LONDON--The dollar is sharply lower in Europe Thursday, suffering from an end of year selloff that has caught many market participants off guard.
The dollar spent most of Wednesday climbing against its peers with support coming from wavering stocks, declining risk appetite and rising short-term U.S. yields.
Sterling came under particular pressure Wednesday, falling to an 11-week low of $1.5834 and looked set to retest its October low of $1.5708.
However in late U.S. trade Wednesday, the euro/sterling cross came under intense pressure falling over a penny in stop-driven trade to a one-week low of £0.8944 and helping it to recover to almost $1.61 by the close.
Thursday brought the Nationwide December house price survey which reported a 5.9% year-on-year increase, although that number was tempered by the building society's observation that short-term momentum in the housing market showed signs of cooling.
However the market seems to have taken more notice of the annual increase in house prices, rather than the outlook for the sector, and pushed the pound to a 10-day high of $1.6150 in early trade.
Euro/dollar, initially weighed on by cross selling, just managed to hold on to the $1.43 mark Wednesday, but started to climb in Asian trade Thursday and with large stops triggered above $1.4375 it went on to a high of $1.4440.
It was much the same story for the Australian and New Zealand dollar, which both rallied strongly against the U.S. dollar in year-end demand and stop driven trade.

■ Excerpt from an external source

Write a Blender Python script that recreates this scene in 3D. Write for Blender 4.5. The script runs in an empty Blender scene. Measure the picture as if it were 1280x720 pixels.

The Aussie currency briefly touched $0.90, the first time this level has been seen in two weeks.
The dollar did have a bit better luck against the Japanese yen, possibly helped by the Tokyo holiday which has curbed liquidity.
Exporter offers continue to cap the rate below ¥92.60, however sizable yen sell orders against the Australian and New Zealand dollars and the euro are preventing the Japanese currency from gaining ground against the dollar.
Away from the dollar, the closely watched euro/swiss franc cross has fallen to it lowest levels since the Dec. 21 slump when it breached 1.50 without a response from the Swiss National Bank, which had staunchly defended that level since it introduced quantitative easing March 12.